_Exercise details_: Return the listing below verbatim. Pictures do not belong in the copy.

_Information provided_:
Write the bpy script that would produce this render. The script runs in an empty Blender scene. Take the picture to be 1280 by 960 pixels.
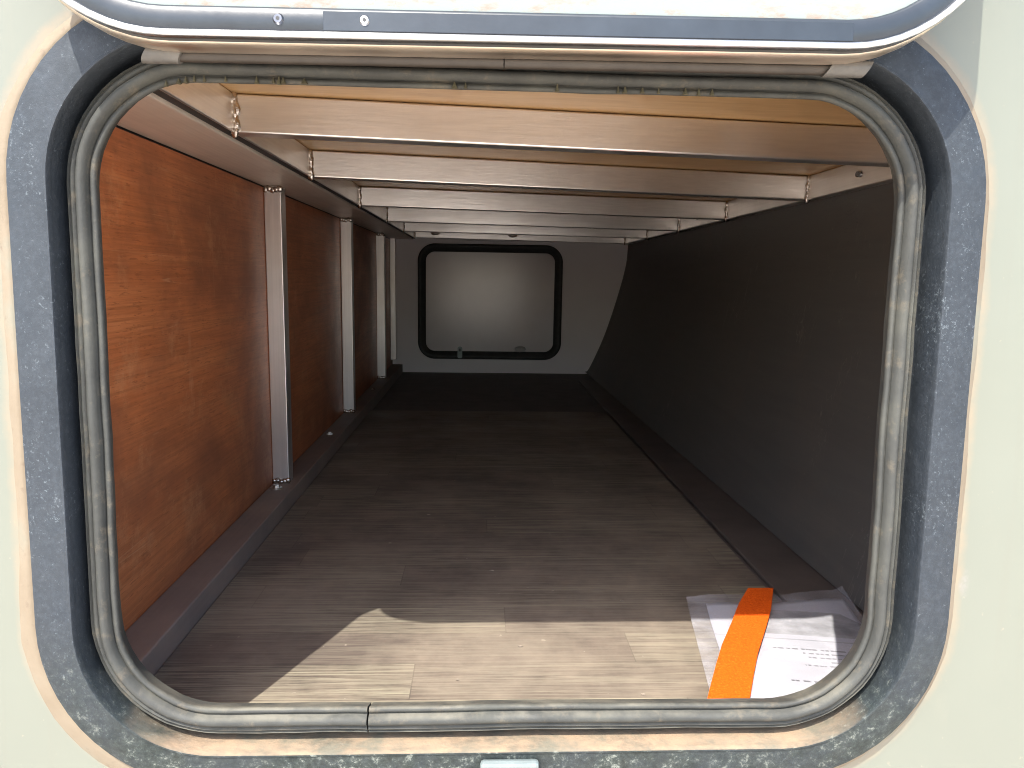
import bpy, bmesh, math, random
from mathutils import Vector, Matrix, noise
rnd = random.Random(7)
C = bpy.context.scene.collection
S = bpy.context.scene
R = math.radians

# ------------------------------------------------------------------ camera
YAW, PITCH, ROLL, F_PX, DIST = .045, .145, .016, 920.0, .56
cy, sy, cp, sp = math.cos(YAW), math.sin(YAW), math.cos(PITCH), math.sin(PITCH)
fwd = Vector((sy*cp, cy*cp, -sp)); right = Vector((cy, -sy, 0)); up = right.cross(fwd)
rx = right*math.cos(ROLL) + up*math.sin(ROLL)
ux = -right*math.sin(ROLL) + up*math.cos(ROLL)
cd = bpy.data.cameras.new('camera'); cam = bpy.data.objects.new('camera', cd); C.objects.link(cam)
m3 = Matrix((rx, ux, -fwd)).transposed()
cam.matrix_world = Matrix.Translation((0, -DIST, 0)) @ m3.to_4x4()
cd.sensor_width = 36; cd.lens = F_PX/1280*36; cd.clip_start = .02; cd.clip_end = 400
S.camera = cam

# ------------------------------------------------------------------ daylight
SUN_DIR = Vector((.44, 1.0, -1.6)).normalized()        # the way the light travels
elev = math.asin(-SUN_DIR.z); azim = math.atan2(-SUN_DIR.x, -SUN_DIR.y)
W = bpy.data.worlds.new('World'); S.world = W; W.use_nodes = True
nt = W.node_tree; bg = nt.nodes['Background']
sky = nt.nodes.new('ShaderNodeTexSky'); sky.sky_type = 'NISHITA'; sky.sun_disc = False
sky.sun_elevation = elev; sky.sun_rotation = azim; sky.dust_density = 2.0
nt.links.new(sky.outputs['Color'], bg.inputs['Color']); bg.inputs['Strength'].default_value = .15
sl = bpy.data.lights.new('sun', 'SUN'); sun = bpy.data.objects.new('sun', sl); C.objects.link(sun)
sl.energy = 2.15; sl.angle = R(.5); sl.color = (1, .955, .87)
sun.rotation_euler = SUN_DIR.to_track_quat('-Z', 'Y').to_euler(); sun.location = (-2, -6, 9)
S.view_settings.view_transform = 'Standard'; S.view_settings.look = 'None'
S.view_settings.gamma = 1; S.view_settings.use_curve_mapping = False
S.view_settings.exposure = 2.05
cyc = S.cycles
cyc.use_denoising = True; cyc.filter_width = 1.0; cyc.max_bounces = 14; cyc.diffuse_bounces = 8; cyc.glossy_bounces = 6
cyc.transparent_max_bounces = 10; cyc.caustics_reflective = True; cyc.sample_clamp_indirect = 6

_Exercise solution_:
Write the bpy script that would produce this render. The script runs in an empty Blender scene. Take the picture to be 1280 by 960 pixels.
import bpy, bmesh, math, random
from mathutils import Vector, Matrix, noise
rnd = random.Random(7)
C = bpy.context.scene.collection
S = bpy.context.scene
R = math.radians

# ------------------------------------------------------------------ camera
YAW, PITCH, ROLL, F_PX, DIST = .045, .145, .016, 920.0, .56
cy, sy, cp, sp = math.cos(YAW), math.sin(YAW), math.cos(PITCH), math.sin(PITCH)
fwd = Vector((sy*cp, cy*cp, -sp)); right = Vector((cy, -sy, 0)); up = right.cross(fwd)
rx = right*math.cos(ROLL) + up*math.sin(ROLL)
ux = -right*math.sin(ROLL) + up*math.cos(ROLL)
cd = bpy.data.cameras.new('camera'); cam = bpy.data.objects.new('camera', cd); C.objects.link(cam)
m3 = Matrix((rx, ux, -fwd)).transposed()
cam.matrix_world = Matrix.Translation((0, -DIST, 0)) @ m3.to_4x4()
cd.sensor_width = 36; cd.lens = F_PX/1280*36; cd.clip_start = .02; cd.clip_end = 400
S.camera = cam

# ------------------------------------------------------------------ daylight
SUN_DIR = Vector((.44, 1.0, -1.6)).normalized()        # the way the light travels
elev = math.asin(-SUN_DIR.z); azim = math.atan2(-SUN_DIR.x, -SUN_DIR.y)
W = bpy.data.worlds.new('World'); S.world = W; W.use_nodes = True
nt = W.node_tree; bg = nt.nodes['Background']
sky = nt.nodes.new('ShaderNodeTexSky'); sky.sky_type = 'NISHITA'; sky.sun_disc = False
sky.sun_elevation = elev; sky.sun_rotation = azim; sky.dust_density = 2.0
nt.links.new(sky.outputs['Color'], bg.inputs['Color']); bg.inputs['Strength'].default_value = .15
sl = bpy.data.lights.new('sun', 'SUN'); sun = bpy.data.objects.new('sun', sl); C.objects.link(sun)
sl.energy = 2.15; sl.angle = R(.5); sl.color = (1, .955, .87)
sun.rotation_euler = SUN_DIR.to_track_quat('-Z', 'Y').to_euler(); sun.location = (-2, -6, 9)
S.view_settings.view_transform = 'Standard'; S.view_settings.look = 'None'
S.view_settings.gamma = 1; S.view_settings.use_curve_mapping = False
S.view_settings.exposure = 2.05
cyc = S.cycles
cyc.use_denoising = True; cyc.filter_width = 1.0; cyc.max_bounces = 14; cyc.diffuse_bounces = 8; cyc.glossy_bounces = 6
cyc.transparent_max_bounces = 10; cyc.caustics_reflective = True; cyc.sample_clamp_indirect = 6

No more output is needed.